Para a indústria fabricante de materiais e equipamentos, não faz diferença se as compras da Petrobras são feitas por carta-convite, ou por meio de licitações, afirmou o diretor da Associação Brasileira das Indústrias de Máquinas e Equipamentos (Abimaq) Alberto Machado. Segundo ele, o mais importante para o setor é garantir que o maior número de encomendas seja feito no país:
— O que a indústria pleiteia sempre é ter a informação das demandas para poder se preparar e atendê-las.
Em nota, a Petrobras afirmou que a licitação "é a regra para toda e qualquer contratação de obras, fornecimento de bens ou serviços". E acrescentou que há casos previstos na legislação em que a licitação é dispensada ou mesmo inexigível, por absoluta inviabilidade de competição.

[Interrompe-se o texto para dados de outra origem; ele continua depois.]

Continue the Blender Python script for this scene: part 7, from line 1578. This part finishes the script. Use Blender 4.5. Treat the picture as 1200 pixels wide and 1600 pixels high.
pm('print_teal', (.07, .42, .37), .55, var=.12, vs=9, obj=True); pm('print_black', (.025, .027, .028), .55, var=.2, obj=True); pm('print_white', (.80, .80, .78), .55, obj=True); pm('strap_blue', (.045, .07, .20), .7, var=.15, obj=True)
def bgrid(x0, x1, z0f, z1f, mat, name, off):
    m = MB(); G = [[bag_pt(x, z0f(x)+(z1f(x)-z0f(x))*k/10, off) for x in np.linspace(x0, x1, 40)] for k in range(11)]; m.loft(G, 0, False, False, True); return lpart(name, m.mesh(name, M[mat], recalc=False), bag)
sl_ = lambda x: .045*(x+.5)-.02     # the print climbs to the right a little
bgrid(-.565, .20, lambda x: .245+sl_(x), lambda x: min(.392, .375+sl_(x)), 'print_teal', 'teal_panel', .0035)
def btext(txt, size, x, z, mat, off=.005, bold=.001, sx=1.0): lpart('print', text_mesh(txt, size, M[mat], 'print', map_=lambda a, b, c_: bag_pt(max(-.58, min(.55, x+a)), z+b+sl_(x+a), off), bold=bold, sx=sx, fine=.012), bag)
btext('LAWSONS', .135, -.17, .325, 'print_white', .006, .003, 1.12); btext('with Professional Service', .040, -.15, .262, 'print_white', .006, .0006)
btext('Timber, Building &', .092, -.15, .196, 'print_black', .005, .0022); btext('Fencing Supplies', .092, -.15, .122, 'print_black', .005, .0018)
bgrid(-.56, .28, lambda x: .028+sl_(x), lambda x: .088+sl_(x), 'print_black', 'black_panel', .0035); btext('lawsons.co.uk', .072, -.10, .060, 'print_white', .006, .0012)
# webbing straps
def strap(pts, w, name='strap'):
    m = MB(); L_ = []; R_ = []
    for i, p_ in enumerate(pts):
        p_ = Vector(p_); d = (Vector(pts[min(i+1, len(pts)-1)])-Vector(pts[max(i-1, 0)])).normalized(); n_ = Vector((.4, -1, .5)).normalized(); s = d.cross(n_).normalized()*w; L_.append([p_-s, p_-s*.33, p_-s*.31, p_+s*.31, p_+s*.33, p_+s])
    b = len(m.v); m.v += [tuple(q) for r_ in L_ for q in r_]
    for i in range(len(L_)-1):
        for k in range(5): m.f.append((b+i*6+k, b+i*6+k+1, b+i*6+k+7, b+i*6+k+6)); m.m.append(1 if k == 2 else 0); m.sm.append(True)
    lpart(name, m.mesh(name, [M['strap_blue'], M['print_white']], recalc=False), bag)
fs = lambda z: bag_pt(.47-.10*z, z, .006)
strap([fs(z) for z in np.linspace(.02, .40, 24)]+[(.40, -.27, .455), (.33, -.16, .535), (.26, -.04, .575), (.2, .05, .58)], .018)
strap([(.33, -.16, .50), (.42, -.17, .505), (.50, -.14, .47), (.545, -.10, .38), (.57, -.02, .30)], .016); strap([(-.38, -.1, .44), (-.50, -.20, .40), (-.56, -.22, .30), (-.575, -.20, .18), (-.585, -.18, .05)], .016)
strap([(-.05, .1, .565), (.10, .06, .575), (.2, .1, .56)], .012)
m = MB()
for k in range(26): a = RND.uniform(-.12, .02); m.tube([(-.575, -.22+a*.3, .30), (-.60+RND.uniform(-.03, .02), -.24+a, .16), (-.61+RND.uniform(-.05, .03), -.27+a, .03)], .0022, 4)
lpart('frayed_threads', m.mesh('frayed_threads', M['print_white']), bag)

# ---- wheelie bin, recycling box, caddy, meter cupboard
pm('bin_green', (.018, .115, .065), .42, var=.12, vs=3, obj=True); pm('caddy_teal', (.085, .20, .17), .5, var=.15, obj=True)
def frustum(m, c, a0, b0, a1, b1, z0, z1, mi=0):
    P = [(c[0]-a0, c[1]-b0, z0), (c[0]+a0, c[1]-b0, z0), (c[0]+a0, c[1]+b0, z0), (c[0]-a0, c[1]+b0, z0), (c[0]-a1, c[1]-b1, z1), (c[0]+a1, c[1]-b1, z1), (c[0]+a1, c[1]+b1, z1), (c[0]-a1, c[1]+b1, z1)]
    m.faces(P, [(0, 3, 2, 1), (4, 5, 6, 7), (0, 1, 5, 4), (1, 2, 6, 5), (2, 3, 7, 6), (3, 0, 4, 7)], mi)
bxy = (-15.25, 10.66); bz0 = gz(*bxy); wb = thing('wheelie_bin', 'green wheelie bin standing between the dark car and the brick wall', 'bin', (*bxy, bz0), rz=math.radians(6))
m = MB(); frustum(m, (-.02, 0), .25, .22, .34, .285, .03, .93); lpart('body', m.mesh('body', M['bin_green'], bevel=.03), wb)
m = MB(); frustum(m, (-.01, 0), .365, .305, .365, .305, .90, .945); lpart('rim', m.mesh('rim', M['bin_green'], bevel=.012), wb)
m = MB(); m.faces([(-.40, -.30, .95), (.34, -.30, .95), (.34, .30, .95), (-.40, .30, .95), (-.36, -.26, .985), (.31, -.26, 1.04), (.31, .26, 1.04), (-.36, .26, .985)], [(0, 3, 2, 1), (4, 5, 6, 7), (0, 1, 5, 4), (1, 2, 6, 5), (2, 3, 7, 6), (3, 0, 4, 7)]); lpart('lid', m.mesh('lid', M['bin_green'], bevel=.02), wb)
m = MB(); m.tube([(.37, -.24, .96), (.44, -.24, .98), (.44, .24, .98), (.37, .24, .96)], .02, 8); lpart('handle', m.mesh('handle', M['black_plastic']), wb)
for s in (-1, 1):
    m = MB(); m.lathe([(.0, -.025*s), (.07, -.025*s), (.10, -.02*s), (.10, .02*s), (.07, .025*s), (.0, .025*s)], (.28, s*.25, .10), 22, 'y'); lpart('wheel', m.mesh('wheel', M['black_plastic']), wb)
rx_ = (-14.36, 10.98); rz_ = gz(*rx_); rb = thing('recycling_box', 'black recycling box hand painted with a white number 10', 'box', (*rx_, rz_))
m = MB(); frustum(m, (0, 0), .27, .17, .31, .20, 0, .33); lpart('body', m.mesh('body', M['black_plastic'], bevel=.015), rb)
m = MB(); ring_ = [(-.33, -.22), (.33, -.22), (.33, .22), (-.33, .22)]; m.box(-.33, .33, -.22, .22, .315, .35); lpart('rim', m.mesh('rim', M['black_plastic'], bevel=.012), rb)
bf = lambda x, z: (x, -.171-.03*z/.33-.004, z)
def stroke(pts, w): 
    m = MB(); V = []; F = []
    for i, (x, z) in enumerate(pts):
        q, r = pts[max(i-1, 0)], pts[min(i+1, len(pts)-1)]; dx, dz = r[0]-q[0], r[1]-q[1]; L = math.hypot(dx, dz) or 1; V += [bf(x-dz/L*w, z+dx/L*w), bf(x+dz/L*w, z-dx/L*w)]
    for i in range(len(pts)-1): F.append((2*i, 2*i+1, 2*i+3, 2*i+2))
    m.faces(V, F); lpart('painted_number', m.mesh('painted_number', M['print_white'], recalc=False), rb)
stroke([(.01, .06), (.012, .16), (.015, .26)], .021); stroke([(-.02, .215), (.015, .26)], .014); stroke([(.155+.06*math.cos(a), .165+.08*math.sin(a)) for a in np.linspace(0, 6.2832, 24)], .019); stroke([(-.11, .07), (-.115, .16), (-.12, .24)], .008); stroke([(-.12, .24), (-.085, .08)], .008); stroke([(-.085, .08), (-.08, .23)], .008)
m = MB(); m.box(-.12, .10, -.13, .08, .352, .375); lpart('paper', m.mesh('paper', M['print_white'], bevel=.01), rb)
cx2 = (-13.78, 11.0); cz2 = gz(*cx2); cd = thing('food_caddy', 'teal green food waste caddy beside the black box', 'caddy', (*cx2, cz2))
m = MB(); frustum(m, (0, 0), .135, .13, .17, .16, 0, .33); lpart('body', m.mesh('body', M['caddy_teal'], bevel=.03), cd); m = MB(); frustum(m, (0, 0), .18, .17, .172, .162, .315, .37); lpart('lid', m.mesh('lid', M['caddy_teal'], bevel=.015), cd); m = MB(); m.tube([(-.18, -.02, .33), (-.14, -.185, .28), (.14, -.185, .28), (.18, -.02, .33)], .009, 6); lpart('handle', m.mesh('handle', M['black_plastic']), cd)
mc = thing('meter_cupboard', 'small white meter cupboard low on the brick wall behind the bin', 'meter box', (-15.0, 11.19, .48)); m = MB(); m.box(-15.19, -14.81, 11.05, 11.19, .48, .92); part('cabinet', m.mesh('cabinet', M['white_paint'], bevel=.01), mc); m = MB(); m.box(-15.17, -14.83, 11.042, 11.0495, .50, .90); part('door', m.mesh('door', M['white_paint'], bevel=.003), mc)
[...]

Para a companhia, seria o caso, por exemplo, de fornecedor detentor de patente ou direito autoral sobre o produto ou serviço requisitado ou, ainda, que possui exclusividade de representação comercial de fabricante estrangeiro.
Segundo a estatal, quando a legislação dispensa a licitação formal, a prática da Petrobras "é a de sempre buscar a competição, obtendo, no mínimo, três propostas de preços, de modo a garantir a competição entre fornecedores". A companhia acrescenta que a contratação direta, por si só, "não gera redução da competitividade" e que "será sempre a situação de mercado que indicará se é viável ou não haver competição entre os fornecedores".